Material:
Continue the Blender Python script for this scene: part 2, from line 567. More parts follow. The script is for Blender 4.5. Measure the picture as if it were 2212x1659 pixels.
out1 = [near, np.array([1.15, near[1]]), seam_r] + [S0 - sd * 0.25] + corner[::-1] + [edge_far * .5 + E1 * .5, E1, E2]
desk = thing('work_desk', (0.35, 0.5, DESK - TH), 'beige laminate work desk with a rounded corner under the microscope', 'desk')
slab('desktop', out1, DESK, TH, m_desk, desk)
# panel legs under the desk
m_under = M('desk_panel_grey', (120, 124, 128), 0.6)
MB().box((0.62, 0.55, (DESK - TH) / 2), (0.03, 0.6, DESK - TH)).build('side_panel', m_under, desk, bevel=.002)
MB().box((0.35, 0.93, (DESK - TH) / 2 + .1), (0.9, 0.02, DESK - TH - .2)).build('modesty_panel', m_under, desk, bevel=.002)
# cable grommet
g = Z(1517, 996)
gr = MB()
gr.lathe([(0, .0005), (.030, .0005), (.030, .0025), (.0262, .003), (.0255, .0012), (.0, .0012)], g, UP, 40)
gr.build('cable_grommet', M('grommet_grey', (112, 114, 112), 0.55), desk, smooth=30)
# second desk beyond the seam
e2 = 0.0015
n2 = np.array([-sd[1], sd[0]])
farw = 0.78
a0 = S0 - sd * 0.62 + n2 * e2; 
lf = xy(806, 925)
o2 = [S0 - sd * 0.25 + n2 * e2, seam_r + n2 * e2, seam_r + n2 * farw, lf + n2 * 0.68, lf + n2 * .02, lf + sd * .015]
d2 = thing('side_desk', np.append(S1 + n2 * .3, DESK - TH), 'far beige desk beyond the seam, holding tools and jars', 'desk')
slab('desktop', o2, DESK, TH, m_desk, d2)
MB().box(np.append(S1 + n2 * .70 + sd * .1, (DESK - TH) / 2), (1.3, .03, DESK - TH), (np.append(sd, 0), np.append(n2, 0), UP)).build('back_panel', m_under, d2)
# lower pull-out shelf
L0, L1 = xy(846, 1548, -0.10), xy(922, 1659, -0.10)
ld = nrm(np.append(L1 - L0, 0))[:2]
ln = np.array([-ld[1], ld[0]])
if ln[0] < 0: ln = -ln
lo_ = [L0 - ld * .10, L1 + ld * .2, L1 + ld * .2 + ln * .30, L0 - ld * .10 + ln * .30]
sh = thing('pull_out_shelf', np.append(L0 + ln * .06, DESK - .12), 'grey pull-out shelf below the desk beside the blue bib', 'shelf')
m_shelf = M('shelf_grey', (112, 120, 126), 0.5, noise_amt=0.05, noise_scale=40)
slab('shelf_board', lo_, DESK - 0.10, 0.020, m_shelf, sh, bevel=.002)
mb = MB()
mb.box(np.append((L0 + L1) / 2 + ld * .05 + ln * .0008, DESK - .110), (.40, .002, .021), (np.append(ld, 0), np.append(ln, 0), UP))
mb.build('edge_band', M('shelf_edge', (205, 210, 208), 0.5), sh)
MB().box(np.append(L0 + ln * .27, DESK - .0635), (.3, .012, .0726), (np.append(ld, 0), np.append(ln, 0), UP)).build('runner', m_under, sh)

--

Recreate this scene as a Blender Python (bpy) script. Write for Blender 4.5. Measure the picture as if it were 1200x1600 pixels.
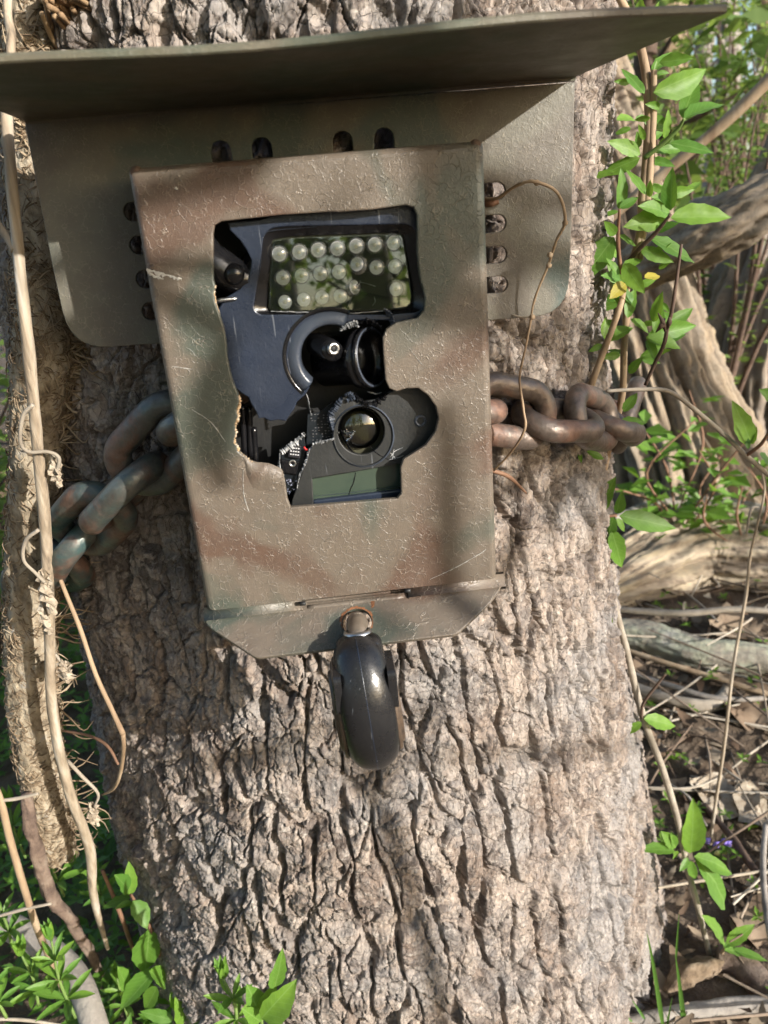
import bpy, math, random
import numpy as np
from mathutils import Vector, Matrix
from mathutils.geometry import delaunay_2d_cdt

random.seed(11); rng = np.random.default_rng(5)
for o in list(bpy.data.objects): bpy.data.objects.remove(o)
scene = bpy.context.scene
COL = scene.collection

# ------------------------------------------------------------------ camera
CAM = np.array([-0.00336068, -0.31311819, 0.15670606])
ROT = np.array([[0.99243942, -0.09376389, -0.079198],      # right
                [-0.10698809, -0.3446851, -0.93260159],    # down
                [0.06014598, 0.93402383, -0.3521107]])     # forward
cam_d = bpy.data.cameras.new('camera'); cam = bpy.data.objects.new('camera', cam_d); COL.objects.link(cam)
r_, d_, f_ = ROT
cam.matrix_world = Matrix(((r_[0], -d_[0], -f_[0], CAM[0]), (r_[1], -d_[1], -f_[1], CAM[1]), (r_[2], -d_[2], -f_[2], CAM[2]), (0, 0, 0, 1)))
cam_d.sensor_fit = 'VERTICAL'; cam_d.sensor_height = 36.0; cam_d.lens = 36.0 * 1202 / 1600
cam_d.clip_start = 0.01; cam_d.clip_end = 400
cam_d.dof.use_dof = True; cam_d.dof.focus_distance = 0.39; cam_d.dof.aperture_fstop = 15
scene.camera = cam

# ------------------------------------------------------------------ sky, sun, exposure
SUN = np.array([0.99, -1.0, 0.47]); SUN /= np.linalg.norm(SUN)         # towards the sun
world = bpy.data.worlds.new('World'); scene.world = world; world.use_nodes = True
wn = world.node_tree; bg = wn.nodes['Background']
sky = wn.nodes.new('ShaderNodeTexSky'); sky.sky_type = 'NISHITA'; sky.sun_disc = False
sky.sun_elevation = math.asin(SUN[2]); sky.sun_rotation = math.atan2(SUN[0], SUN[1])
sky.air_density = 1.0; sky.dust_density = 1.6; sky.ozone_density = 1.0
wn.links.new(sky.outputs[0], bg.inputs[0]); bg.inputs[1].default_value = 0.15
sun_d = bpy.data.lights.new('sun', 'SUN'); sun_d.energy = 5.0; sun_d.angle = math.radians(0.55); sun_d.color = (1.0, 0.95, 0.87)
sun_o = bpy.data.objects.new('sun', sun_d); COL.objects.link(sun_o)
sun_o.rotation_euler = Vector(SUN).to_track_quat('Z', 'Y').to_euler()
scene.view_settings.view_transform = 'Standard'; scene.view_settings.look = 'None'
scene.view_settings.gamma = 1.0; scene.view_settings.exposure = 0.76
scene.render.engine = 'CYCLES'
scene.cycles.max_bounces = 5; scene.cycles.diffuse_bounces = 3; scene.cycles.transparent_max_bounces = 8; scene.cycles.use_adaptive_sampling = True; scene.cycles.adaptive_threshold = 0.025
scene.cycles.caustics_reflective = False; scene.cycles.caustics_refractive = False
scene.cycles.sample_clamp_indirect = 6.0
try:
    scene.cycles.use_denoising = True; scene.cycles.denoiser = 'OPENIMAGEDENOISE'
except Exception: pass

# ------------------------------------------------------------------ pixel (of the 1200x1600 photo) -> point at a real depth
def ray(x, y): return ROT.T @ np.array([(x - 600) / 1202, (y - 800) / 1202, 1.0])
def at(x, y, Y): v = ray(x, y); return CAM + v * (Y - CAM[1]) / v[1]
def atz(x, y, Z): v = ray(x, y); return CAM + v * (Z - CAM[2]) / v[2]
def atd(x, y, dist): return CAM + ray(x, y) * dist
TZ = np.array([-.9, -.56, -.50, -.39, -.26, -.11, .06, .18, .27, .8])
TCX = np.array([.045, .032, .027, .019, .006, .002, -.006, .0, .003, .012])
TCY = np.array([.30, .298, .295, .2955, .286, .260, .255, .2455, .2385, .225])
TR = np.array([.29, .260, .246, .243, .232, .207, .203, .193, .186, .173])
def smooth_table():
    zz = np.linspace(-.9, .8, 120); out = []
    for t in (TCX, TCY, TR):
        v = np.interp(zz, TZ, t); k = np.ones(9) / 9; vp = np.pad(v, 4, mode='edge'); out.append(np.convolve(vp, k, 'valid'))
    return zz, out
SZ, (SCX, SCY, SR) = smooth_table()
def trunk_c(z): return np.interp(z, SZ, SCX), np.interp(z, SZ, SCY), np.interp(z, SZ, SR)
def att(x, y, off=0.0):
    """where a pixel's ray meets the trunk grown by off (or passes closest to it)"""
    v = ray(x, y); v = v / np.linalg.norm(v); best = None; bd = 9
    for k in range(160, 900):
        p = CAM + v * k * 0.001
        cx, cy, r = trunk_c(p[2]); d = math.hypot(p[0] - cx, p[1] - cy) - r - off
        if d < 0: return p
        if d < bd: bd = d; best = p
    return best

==

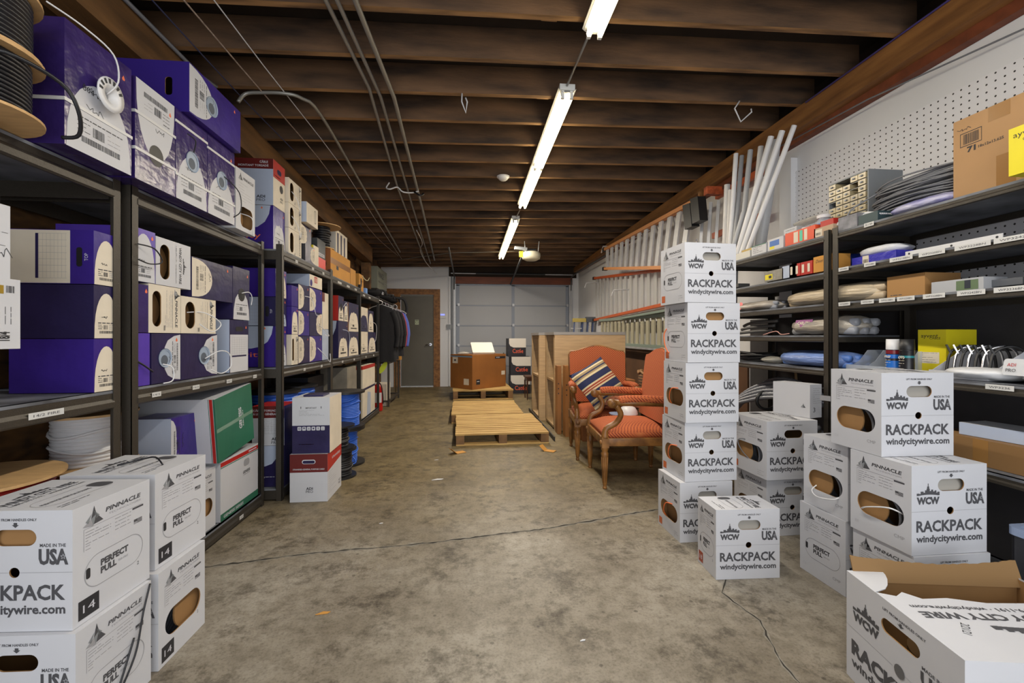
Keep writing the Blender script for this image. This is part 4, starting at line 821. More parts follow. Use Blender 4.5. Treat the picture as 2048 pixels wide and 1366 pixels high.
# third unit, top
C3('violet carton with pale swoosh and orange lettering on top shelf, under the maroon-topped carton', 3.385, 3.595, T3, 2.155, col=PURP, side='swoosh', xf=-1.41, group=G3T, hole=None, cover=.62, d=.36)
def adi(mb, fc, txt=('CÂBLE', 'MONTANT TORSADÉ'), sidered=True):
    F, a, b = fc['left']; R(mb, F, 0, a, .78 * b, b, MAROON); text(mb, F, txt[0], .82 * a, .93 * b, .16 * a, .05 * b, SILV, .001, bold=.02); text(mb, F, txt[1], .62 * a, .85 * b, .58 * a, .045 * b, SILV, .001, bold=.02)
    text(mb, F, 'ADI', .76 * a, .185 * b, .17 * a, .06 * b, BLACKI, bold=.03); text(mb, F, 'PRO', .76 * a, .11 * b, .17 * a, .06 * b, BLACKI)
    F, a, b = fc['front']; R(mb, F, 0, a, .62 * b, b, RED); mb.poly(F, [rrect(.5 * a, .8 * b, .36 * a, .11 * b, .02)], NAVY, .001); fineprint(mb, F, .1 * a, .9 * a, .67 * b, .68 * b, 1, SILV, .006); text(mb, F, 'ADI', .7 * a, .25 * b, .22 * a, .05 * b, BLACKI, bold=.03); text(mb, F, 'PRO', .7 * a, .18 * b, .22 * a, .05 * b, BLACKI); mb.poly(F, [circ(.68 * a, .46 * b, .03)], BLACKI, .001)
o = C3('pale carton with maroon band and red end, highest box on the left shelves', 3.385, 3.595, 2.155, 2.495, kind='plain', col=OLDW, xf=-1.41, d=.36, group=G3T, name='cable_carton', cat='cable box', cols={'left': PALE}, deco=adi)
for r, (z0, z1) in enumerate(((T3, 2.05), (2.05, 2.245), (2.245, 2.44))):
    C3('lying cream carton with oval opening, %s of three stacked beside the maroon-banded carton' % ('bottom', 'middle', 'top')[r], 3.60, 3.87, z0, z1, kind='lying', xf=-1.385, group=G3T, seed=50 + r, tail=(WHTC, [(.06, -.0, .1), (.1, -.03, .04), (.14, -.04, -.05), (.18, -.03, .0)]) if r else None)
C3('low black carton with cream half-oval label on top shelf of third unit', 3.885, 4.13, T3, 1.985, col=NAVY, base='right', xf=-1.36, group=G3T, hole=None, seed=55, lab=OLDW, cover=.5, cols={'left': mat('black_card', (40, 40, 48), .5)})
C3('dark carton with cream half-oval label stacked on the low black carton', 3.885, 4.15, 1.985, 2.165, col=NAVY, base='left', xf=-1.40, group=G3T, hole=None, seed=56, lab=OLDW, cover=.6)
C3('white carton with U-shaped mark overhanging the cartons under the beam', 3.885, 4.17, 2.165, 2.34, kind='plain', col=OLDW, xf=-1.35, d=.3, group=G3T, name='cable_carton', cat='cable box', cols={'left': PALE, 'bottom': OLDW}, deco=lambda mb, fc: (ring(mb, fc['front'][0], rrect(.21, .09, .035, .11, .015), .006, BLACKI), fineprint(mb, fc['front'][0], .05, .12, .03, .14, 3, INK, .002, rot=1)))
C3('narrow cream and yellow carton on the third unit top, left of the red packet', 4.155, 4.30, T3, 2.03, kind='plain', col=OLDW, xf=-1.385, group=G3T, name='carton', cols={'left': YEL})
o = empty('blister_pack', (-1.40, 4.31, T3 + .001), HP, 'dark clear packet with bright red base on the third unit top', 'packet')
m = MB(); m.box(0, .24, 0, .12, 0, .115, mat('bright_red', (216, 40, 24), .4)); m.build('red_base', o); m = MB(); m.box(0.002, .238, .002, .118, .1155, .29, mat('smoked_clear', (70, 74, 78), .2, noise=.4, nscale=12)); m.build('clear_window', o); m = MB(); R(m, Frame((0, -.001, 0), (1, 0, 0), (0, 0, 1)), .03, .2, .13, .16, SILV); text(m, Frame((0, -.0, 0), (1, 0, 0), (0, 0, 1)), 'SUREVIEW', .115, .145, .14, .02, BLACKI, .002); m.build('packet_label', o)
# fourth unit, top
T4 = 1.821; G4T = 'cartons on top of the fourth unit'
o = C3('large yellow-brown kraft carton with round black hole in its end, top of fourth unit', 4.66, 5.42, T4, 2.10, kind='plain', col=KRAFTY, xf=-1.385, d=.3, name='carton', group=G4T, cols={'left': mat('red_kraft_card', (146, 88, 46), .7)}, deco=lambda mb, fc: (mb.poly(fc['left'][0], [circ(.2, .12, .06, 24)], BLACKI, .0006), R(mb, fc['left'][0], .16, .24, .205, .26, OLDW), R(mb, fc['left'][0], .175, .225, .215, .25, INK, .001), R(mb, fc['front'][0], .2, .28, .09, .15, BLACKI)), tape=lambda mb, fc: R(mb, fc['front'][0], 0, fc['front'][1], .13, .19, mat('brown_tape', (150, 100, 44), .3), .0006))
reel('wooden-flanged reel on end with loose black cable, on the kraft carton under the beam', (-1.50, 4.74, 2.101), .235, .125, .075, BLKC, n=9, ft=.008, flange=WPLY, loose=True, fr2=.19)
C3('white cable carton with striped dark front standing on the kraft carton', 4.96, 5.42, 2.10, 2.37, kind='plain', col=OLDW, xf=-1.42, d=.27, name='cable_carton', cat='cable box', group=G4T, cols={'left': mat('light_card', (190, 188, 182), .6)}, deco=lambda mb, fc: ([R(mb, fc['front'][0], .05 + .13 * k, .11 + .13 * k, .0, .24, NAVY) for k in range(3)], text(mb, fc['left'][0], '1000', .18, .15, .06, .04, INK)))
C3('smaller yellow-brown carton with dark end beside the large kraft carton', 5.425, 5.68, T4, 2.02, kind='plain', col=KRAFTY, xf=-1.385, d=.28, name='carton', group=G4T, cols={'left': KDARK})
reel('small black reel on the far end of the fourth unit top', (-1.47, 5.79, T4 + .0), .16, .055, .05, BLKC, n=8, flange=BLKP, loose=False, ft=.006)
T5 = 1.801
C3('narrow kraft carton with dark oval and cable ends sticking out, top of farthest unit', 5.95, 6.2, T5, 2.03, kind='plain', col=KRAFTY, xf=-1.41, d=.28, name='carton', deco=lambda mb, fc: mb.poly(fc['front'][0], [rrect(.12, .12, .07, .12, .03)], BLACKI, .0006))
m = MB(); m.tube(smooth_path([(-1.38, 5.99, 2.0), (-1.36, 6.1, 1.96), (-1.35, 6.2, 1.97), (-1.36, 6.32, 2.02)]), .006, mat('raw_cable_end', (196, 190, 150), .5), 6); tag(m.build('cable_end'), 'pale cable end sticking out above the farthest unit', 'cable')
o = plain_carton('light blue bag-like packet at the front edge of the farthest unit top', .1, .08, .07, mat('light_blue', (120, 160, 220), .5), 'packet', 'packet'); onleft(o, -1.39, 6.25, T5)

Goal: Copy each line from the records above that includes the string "More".

Exercise result:
Continue the Blender Python script for this scene: part 2, from line 567. More parts follow. The script is for Blender 4.5. Measure the picture as if it were 2212x1659 pixels.
Keep writing the Blender script for this image. This is part 4, starting at line 821. More parts follow. Use Blender 4.5. Treat the picture as 2048 pixels wide and 1366 pixels high.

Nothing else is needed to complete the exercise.